An asphalt specialist primarily, Duval’s arrival on the WRC scene started somewhat inconspicuously in 2001, with a partial campaign consisting of six retirements, a disqualification and two finishes (with 18th his best result).

The following year was not much better, but in 2003 as part of a youthful Ford works team alongside Markko Märtin (following the departures of Colin McRae and Carlos Sainz to Citroën), Duval came into his own with a maiden podium, ironically achieved on the gravel of Turkey.

A further appearance on the rostrum followed on a more familiar surface in Corsica later in the year.

2. Evgeny Novikov

Age: 21 years, 6 months and 13 days
Event: Rally Portugal 2012


Known in his early career as a serial crasher who entertained more than he achieved, Evgeny Novikov came of age in 2012. Shirking the reputation of past years, the Russian became far more composed behind the wheel of an M-Sport run Ford Fiesta, putting in a measured performance on two of the most challenging rallies on the calendar, Monte Carlo and Sweden (finishing fifth each time).

A crash on Rally Mexico led some to question whether Novikov really had turned a corner, but that cliché was well and truly buried on the next event, in Portugal.

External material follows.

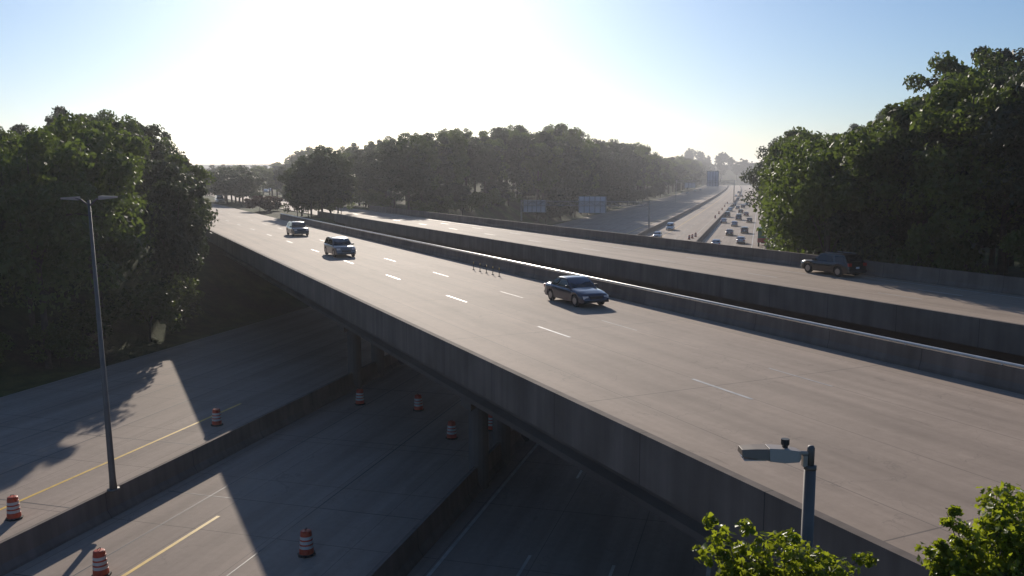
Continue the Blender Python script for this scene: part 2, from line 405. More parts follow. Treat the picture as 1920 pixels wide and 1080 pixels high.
def guardrail(label, fn, ss, z, off=0):
    a = fn(off, ss[0]); o = empty('guardrail', (a[0], a[1], z), 0, label, 'guardrail')
    b = MB(); b.sweep([(off-.03, .45), (off+.02, .5), (off-.03, .58), (off+.02, .66), (off-.03, .75), (off-.06, .6)], [(lambda q, s=s: fn(q, s)) for s in ss])
    b.v = [(x-a[0], y-a[1], zz) for x, y, zz in b.v]; b.build('beam', M['steel'], o)
    s = ss[0]
    while s < ss[-1]:
        p = MB(); x, y = fn(off+.1, s); x -= a[0]; y -= a[1]; p.box(x-.06, x+.06, y-.06, y+.06, -.1, .7); s += 5
        p.build('post', M['steel'], o)
guardrail('grey guardrail along the right shoulder of the crowded lanes by the trees', P2, [95+i*12 for i in range(14)], 0, 2.3)

# ------------------------------------------------------------ light pole on the barrier
_x, _y = on_plane(213, 919, 1.14)
lp = empty('light_pole', (_x, _y, 1.14), 0, 'tall tapered grey light pole with two short arms rising from the median barrier', 'street light')
lp.rotation_euler = (0, R(-1.4), 0)
m = MB(); m.tube([(0, 0, 0), (0, 0, .5), (0, 0, 12.6)], [.17, .14, .055], 12); m.tube([(0, 0, 0), (0, 0, .08)], [.26, .26], 12); m.build('pole', M['polegrey'], lp, True)
for sx in (-1, 1):
    m = MB(); m.tube([(0, 0, 12.35), (sx*.3, .05*sx, 12.62), (sx*.5, .08*sx, 12.68)], [.04, .035, .03], 8); a = m.build('arm', M['polegrey'], lp, True)
    m = MB(); m.add([(sx*.45, -.1, 12.60), (sx*.45, .22, 12.60), (sx*.45, .22, 12.76), (sx*.45, -.1, 12.76), (sx*1.15, -.05, 12.66), (sx*1.15, .17, 12.66), (sx*1.15, .17, 12.73), (sx*1.15, -.05, 12.73)],
                    [(0,1,2,3),(4,5,6,7),(0,1,5,4),(1,2,6,5),(2,3,7,6),(3,0,4,7)]); m.build('lamp_head', M['lampgrey'], a)

# near street lamp
sl = empty('street_lamp', (3.67, 10.46, 0.05), 0, 'grey LED street lamp head on a pole rising from the leafy bushes, photocell on top', 'street light')
m = MB(); m.tube([(0, 0, 0), (0, 0, 11.17)], [.11, .071], 16); m.tube([(0, 0, 11.15), (0, 0, 11.2)], [.076, .076], 16); m.build('pole', M['polegrey'], sl, True)
m = MB(); m.tube([(0, 0, 11.2), (0, 0, 11.42), (0, 0, 11.45)], [.046, .046, .03], 14); m.build('pole_top', M['polegrey'], sl, True)
m = MB(); m.tube([(-.02, 0, 11.355), (-.2, 0, 11.36)], .027, 10); m.box(-.10, -.045, -.035, .035, 11.19, 11.33); m.build('arm_bracket', M['lampgrey'], sl)
m = MB()
def loftx(m, st):
    vs = []; fs = []
    for (x, y0, y1, z0, z1) in st: vs += [(x, y0, z0), (x, y1, z0), (x, y1*.86+y0*.14, z1), (x, y0*.86+y1*.14, z1)]
    for i in range(len(st)-1):
        for k in range(4): fs.append((i*4+k, i*4+(k+1) % 4, i*4+4+(k+1) % 4, i*4+4+k))
    fs += [(0, 1, 2, 3), tuple(len(vs)-4+k for k in range(4))[::-1]]
    m.add(vs, fs)
loftx(m, [(-.13, -.06, .06, 11.30, 11.385), (-.17, -.11, .11, 11.27, 11.40), (-.35, -.13, .13, 11.265, 11.43), (-.54, -.14, .14, 11.29, 11.44)])
m.build('driver_housing', M['lampgrey'], sl, bevel=.006)
m = MB(); loftx(m, [(-.545, -.15, .15, 11.30, 11.435), (-.72, -.15, .15, 11.325, 11.435), (-.87, -.13, .13, 11.345, 11.425)]); h = m.build('lamp_head', M['lens'], sl, bevel=.006)
m = MB(); m.box(-.84, -.58, -.11, .11, 11.29, 11.305); m.build('lens', M['lampclear'], h)
m = MB(); m.tube([(-.32, 0, 11.425), (-.32, 0, 11.45), (-.32, 0, 11.47), (-.32, 0, 11.535)], [.035, .035, .052, .052], 12); m.build('photocell', M['dark'], sl)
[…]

He finished third at the end of the rally but was elevated to second when on-the-road winner Mikko Hirvonen was disqualified for using an illegal clutch and an irregular turbinewheel in his Citroën.

Novikov didn’t have the level of consistency to challenge for regular podiums after that but did grab another second-place finish on Rally Italy towards the end of the season, proving his Portugal performance was no one-off.

1. Kalle Rovanperä

Age: 19 years, 4 months and 16 days
Event: Rally Sweden 2020


Photo: Toyota Gazoo Racing

The youngest winner and youngest podium finisher in WRC history, it surely can’t be long before Kalle Rovanperä usurps Colin McRae as the youngest World Rally Champion too.

Rovanperä has long been earmarked as a champion in waiting, such was the talent of Harri’s son in WRC2 – and even before that, when hammering rally cars around frozen lakes as a child . So, when he took his maiden podium in Sweden 2020, just two rallies into his top-line career, the enormity of Rovanperä’s achievement at just over 19 years old was perhaps a little understated.

While acknowledged as highly impressive, talk quickly shifted to the first win (which would come over a year later in Estonia), but in bagging that podium on roads which demanded poise, speed and controled aggression, it was the first sign that the Toyota sensation was cut from a different cloth to the rest of his up-and-coming peers in rallying’s development ladder.